At last I've finished Vintage Vogue 2962. This has been a long and drawn out process. Initially I made a lot of progress but I struggled to sew the gathered 5yds(!) of skirt to the bodice. I managed it in the end but I was worried that I'd damaged my beloved machine and/or bent a needle in the process. Prior to this struggle I came across some problems with the loops to be used for the back fastening. The pattern just doesn't allow for these to be long enough to be sewn securely into the back seam. In addition the back didn't fit properly and gaped at the side seams. So I eventually put in button holes instead of loops and this had the effect of pulling the back in for a better fit with no gaping.

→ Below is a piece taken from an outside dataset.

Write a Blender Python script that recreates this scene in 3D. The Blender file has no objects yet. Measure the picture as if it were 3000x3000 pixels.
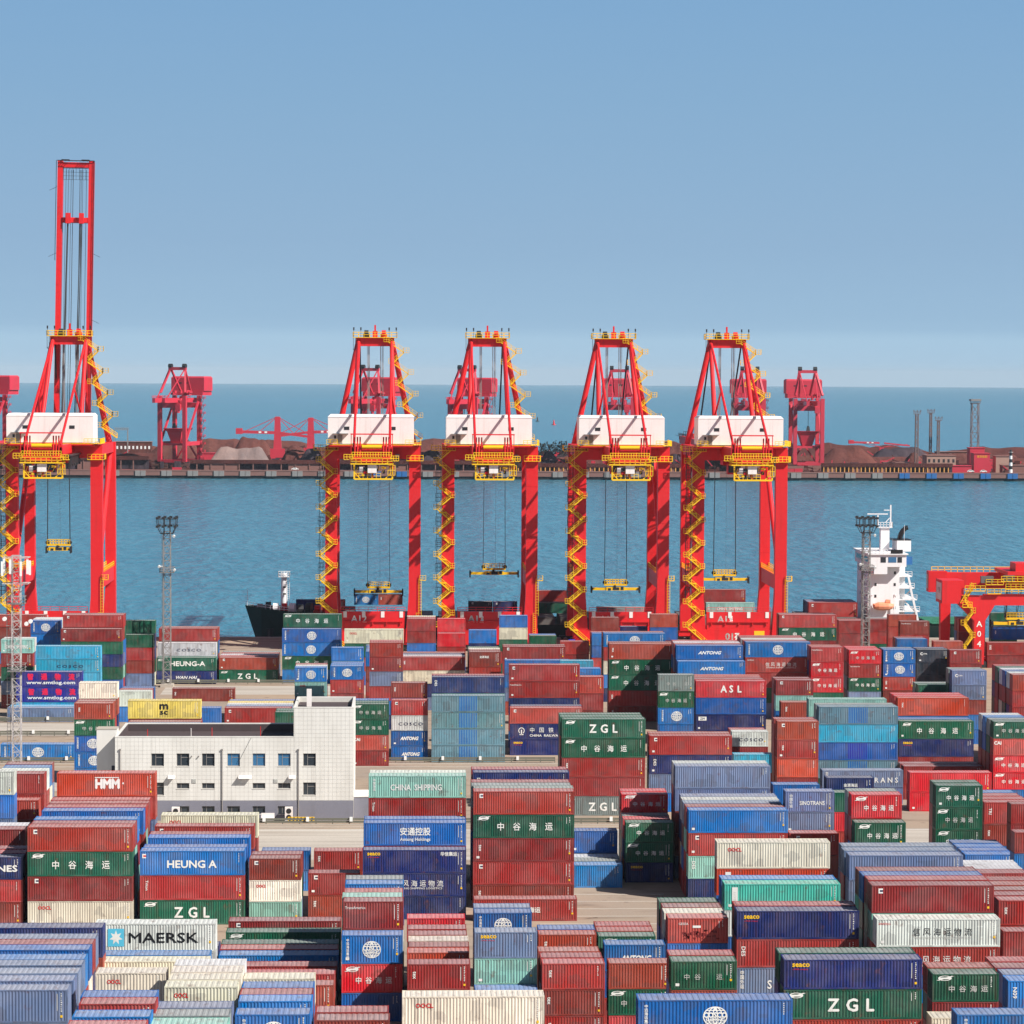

Do I love it? - I'm not sure. But I'm very glad it's finished. Next time I'll make this for evening wear in a lovely voile.

Saturday, 1 May 2010

McCall's Sewing in Colour

If you haven't already discovered Gertie's new blog for better sewing you'd better get out of here and get on over and check it out - Gertie's inspirational blog is well known and well loved. Her inspiration is Vogue's New Book for Better Sewing and if you read her blog regularly enough you'll know that sewing each of the outfits in the Vogue book is the basis of her blog.

Now I've long wanted a similar manual because Gertie knows how to do things that I don't, like altering patterns for a better fit in ways that are more than the routine lengthening and shortening that most of us can work out for ourselves. No, Gertie knows how to really fit a garment and I want to too. But buying old school sewing books that tell you all this stuff are hard to come by and modern books are short on detail. So I was over the moon today to discover McCalls Sewing in Colour (1965) in my local second hand book store. It's my holy grail and I intend to spend my weekend indulging myself. But before I go I just want to give you a flavour of why these books are so enchanting. The first section of the book details for the modern, mid- twentieth century woman, how to build a wardrobe and in particular what to wear for each occasion. Here we have advice for what to wear when shopping: 'By this we mean in a city department store. Slacks and shorts are taboo. Again simple dresses and and suits are best.' Folks - a suit to shop. Goodness! Here in the UK many supermarkets have recently banned shoppers from turning out to shop in their pyjamas which I can understand - but banning slacks... I can't wait to read on.

My best friend

I love my sewing machine. It was a Christmas present last year and it's a marriage made in heaven. You only need to ask most people about their relationship with their PC to know that reliance on machines can be problematic, but I've never wanted to throw this particular machine through the window or smash it to pieces in a fit of frustration and rage. No, my Janome 7025 enables me. I took a dressmaking course last year and I noticed that all the students had very noticeable and varying relationships with their machines. There were those of us who had a reliable partnership who could trust their machine to work with them and not to screw up just when we needed them most, there were those whose relationships were high maintenance who had to go through a lot of persuasive techniques to get their machines 'onside' and then there were those clearly heading for separation where the machines clearly had no respect whatsoever for the feelings of their partners and regularly left them in tears and humiliated. Janome and I became inseparable.

How are things between you and your machine? Are you compatible or heading for separation?